In a warning to Americans who oppose President Trump’s travel ban, Nigel Farage, the leader of Britain’s “Brexit” movement, stated that Wednesday’s terrorist attack in London highlights the importance of properly vetting immigrants and refugees.
Warning for Americans: strict vetting necessary
Farage said the inclusion policies championed by former Prime Minister Tony Blair has resulted in communities populated by foreign immigrants who refuse to assimilate into British culture and society. He warned Americans against allowing the same thing to happen in their country, urging those who oppose President Trump’s travel ban to understand that stricter vetting measures are necessary to protect one’s homeland.
Said Farage, opponents to the travel ban “need to have a long, hard think about what they are doing.” He called lax immigration policies an “open door inviting terrorism.”
Extreme vetting is simply common-sense, said Farage, and he added that, in the wake of the attack, Britons would undoubtedly seek stronger guidance from their own leaders on the subject. “We’ve made some terrible mistakes in this country” Farage said, referring to Great Britain’s lax immigration policies.
Activist judge shopping: finding the ripest banana
After the 2001 September 11 attacks, the United States attorney general announced a “National Security Entry-Exit Registration System”, requiring non-immigrant alien males from 24 Muslim-majority countries (plus North Korea) to appear for registration and fingerprinting.
A series of lawsuits filed in the wake of that pronouncement alleged the system “was motivated by an improper animus toward Muslims”; allegations virtually identical those those being shouted today by liberal progressives in response to President Trump’s travel ban.
The courts that reviewed those earlier lawsuits determined that there was “a facially legitimate and bona fide reason” for the registration requirement, i.e. national security, and that the countries named in the announcement were “selected on the basis of national security criteria.”

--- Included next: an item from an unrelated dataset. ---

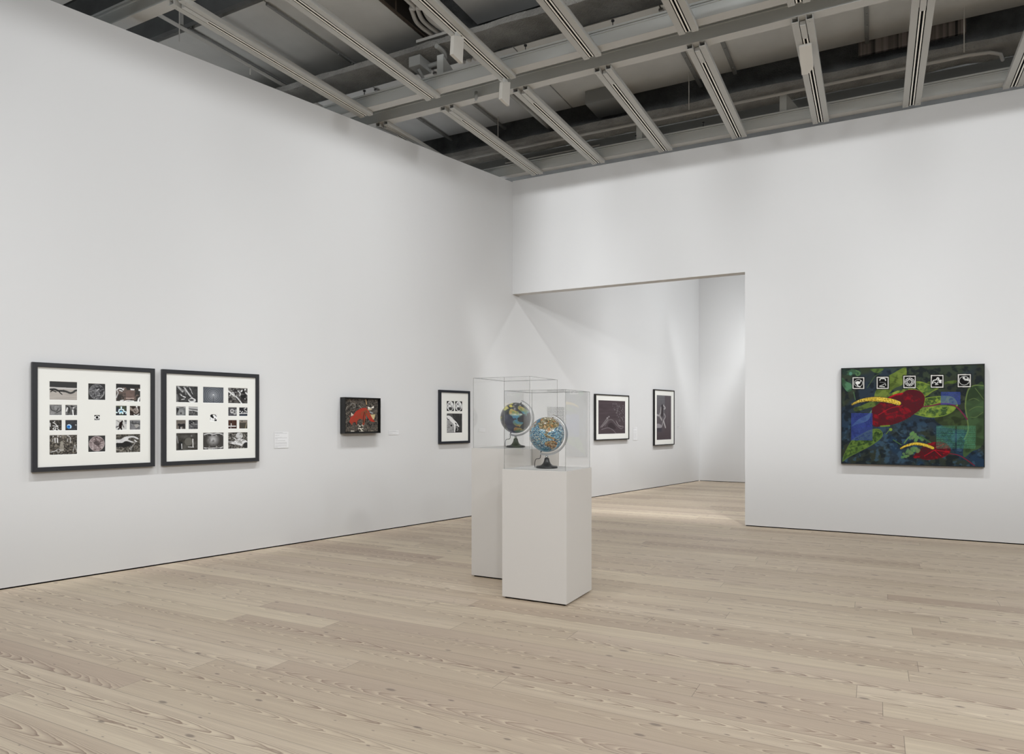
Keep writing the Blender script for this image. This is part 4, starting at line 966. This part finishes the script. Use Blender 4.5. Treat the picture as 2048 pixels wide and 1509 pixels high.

The courts today, however, are a fundamentally different judiciary than those who heard those earlier national security arguments. With the influx of “activist” judges appointed or elected under former president Obama, customized, position-supporting justice may now be shopped for as easily as picking ripe bananas off of the store shelf.
The truth about the travel ban
Acting to fulfill a campaign promise to secure America’s borders and protect its citizens from foreign terrorists, President Trump signed two executive orders impacting entry into the United States.
The original executive order barred people from seven majority-Muslim countries (Iran, Iraq, Syria, Yemen, Somalia, Sudan and Libya) from entering the U.S. for 90 days. It also halted refugee resettlement for 120 days and indefinitely banned Syrian refugees.
The revised order removed Iraq from the list, and lifted the indefinite ban on Syrian refugees. Visa and “green card” holders from the countries on the list will still be allowed into the country, as will dual nationals traveling on a passport from a country not on the list.
The second executive order noted that each of the six countries is either a state sponsor of terrorism or “has been significantly compromised by terrorist organizations or contains active conflict zones”. This “diminishes the foreign government’s willingness or ability to share or validate important information about individuals seeking to travel to the United States.”
Why the 9th Circuit and District Court rulings will be overturned
Circuit Judge Jay Bybee wrote a dissenting opinion when the 9th Circuit Court struct down President Trump’s first travel ban. Judge Bybee noted that, under the constitution, the political, not the judicial branches of government control immigration. Put simply, immigration policy is set by congress and the executive office, not by judges.
The Supreme Court has determined that, when a President exercises his power under the constitution to make policies and rules for the exclusion of aliens based on bona fide reasons such as national security, the courts may not look behind the exercise of that discretion. Judge Bybee noted that, whether the executive order is called a “Muslim ban” or something else, the judiciary may simply not get involved. Said Bybee, if there is a “facially legitimate and bona fide” reason for the president’s actions, “our inquiry is at an end”.
When he struct down Trump’s second travel ban, Hawaii District Court Judge Derrick Watson stated his decision was based in large part on (then candidate) Trump’s campaign statements regarding muslim extremism. Pointing to those campaign statements, Judge Watson, an “activist” judge appointed by former president Obama, ruled that President Trump’s executive order constituted religious discrimination.
However, 9th Circuit Court Judge Judge Alex Kozinski, who wrote his own dissenting opinion in the 9th Circuit case, strongly disagrees. Judge Kozinski voiced his frustration at his Hawaii peer’s reasoning, “This is folly. Candidates say many things on the campaign trail; they are often contradictory or inflammatory. No shortage of dark purpose can be found by sifting through the daily promises of a drowning candidate, when in truth the poor shlub’s only intention is to get elected. No Supreme Court case — indeed no case anywhere that I am aware of — sweeps so widely in probing politicians for unconstitutional motives.”
Legal scholars widely agree that both the 9th Circuit and Judge Watson’s rulings will be swiftly overturned.